Já a Rainha de Copas (Helana
Bonham Carter), grande destaque do primeiro filme, e que tem grande importância
aqui, parece ser usada ao extremo, perdendo rapidamente a graça - e nem mesmo o
talento habitual de sua intérprete consegue salvar a algoz de se tornar
aborrecida. Enquanto isso, Anne Hathaway e Johnny Depp pouco tem o que fazer
com a Rainha Branca e o Chapeleiro Maluco, presos a figuras passivas na maior
parte da duração, assim como os demais amigos de Alice, como a Lebre, o Coelho,
o Gato de Cheshire (Stephen Fry) e Absolem (Alan Rickman, surgindo em seu último trabalho).
O que por outro lado coloca maior foco na protagonista, que realmente se mostra
mais ativa e viva dessa vez, graças a uma performance deveras mais carismática
e enérgica de Mia Wasikowska – o que é o mínimo que se espera de uma heroína de um filme voltado para crianças em dias de luta tão árdua pelo feminismo.
Não que isso seja suficiente para salvar o longa-metragem (infelizmente, não é), que
ainda repete à exaustão o tema musical estabelecido no primeiro, se mostrando
preguiçoso até mesmo para criar, ao menos, variações de arranjos.

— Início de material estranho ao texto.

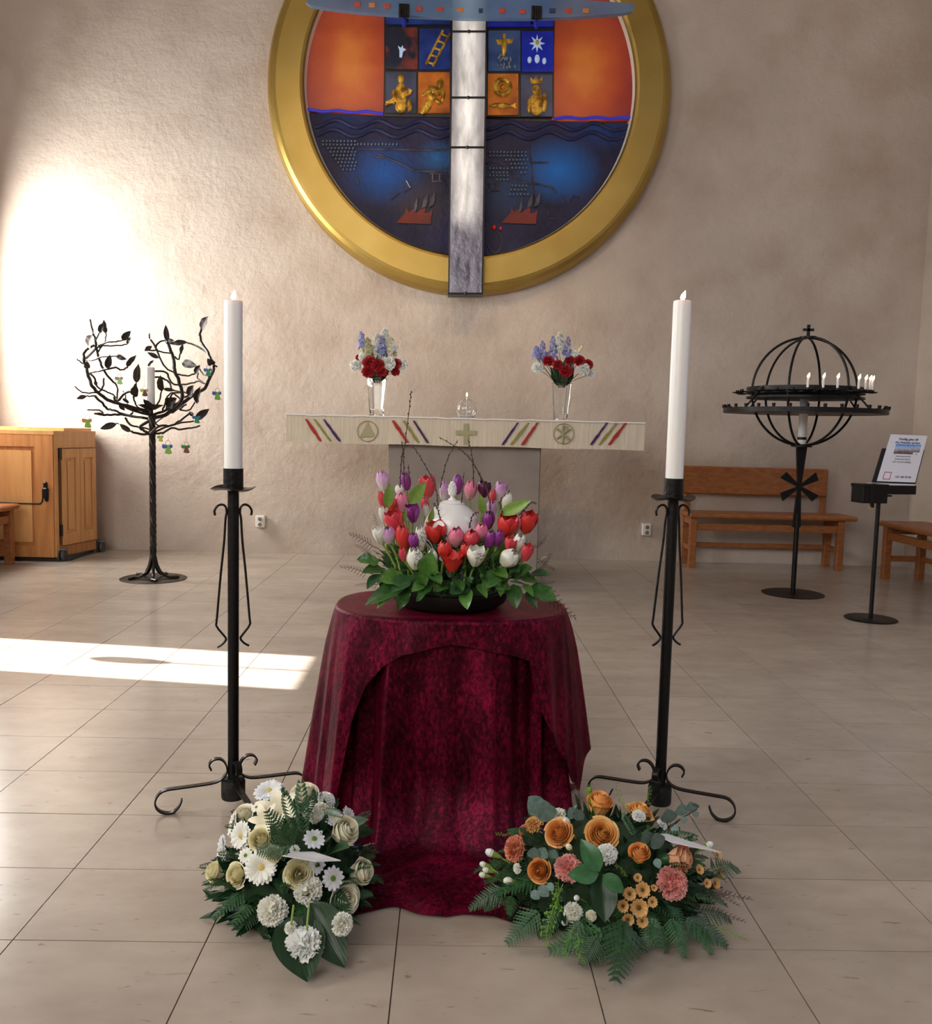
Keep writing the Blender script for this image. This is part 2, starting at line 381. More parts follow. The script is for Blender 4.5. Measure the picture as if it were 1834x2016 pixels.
# ------------------------------------------------------------------ round altar artwork
AY = 7.40; CC = V((.095, AY, 3.868)); RO, RI = 1.652, 1.345
art = thing('round_artwork', (CC.x, YB, CC.z), 'large round glass and relief artwork in a gilded ring on the back wall', 'artwork')
def aw(px, py, Y=AY): return at(px, py, Y)
prof = [(RI-.0, .09), (RI, -.05), (RI+.012, -.068), (RI+.03, -.075), (RO-.085, -.075), (RO-.06, -.066), (RO-.03, -.045), (RO-.008, -.01), (RO, .03), (RO, .09)]
g = MB(); n = 144
def ringf(i, j):
    r, d = prof[min(int(round(i*(len(prof)-1))), len(prof)-1)]; q = 2*pi*j; return CC+V((r*cos(q), d, r*sin(q)))
g.grid(ringf, len(prof)-1, n, wrap=True)
o = g.build('gilded_ring', GOLD, art)
o.data.set_sharp_from_angle(angle=radians(13))
rim = MB()
def rimf(i, j): q = 2*pi*j; r = RI-.004-.018*i; return CC+V((r*cos(q), -.055+.09*i, r*sin(q)))
rim.grid(rimf, 1, 120, wrap=True)
rim.build('inner_rim', mat('rim_highlight', (.85, .80, .68), .3), art)  # pale colour imitates light caught on the ring's inner edge
def disc_poly(test, nseg=240, rr=RI-.012):
    pts = []
    for k in range(nseg):
        q = 2*pi*k/nseg; p = V((rr*cos(q), rr*sin(q)))
        if test(p.x+CC.x, p.y+CC.z): pts.append((q, p))
    # rotate so that the arc is contiguous
    qs = [a for a, _ in pts]; big = 0; bi = 0
    for i in range(len(qs)):
        d = (qs[i]-qs[i-1]) % (2*pi)
        if d > big: big = d; bi = i
    return [(p.x+CC.x, p.y+CC.z) for _, p in pts[bi:]+pts[:bi]]
xyz = lambda Y: (lambda x, z, d: V((x, Y+d, z)))
zs = aw(750, 228).z; xl = aw(756, 120).x; xr = aw(1090, 120).x
def sky_mat(name, dx):
    m = mat(name, (.50, .09, .03), .35, col2=(.62, .16, .03), nscale=1.6, lo=.35, hi=.65)
    nt = m.node_tree; N = nt.nodes; L = nt.links; b = N['Principled BSDF']
    tc = N.new('ShaderNodeTexCoord'); mp = N.new('ShaderNodeMapping'); L.new(tc.outputs['Object'], mp.inputs[0])
    mp.inputs['Location'].default_value = (-dx*1.9, 0, -4.05*1.25); mp.inputs['Scale'].default_value = (1.9, 0, 1.25)
    gr = N.new('ShaderNodeTexGradient'); gr.gradient_type = 'SPHERICAL'; L.new(mp.outputs[0], gr.inputs[0])
    nz = N.new('ShaderNodeTexNoise'); nz.inputs['Scale'].default_value = 7; L.new(tc.outputs['Object'], nz.inputs['Vector'])
    ma = N.new('ShaderNodeMath'); ma.operation = 'MULTIPLY_ADD'; ma.inputs[1].default_value = .25; L.new(nz.outputs[0], ma.inputs[0]); L.new(gr.outputs[0], ma.inputs[2])
    r = N.new('ShaderNodeValToRGB'); L.new(ma.outputs[0], r.inputs[0])
    e = r.color_ramp.elements; e[0].position = .12; e[0].color = (.11, .008, .014, 1); e[1].position = 1; e[1].color = (.48, .135, .022, 1)
    x = e.new(.45); x.color = (.25, .028, .014, 1); x = e.new(.75); x.color = (.38, .062, .014, 1)
    L.new(r.outputs[0], b.inputs['Base Color']); L.new(r.outputs[0], b.inputs['Emission Color']); b.inputs['Emission Strength'].default_value = .35  # emission imitates light coming through the panel from behind
    return m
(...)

Uma falta de
vontade que só não é maior do que a do espectador ao final da projeção (principalmente depois de ver o título do filme surgir pela terceira vez em tela), encantado com o espetáculo de imagens, mas vazio de emoções como as diversas
criaturas digitais vistas em tela - que não fazem valer as milhares de horas em renderização que devem ter custado.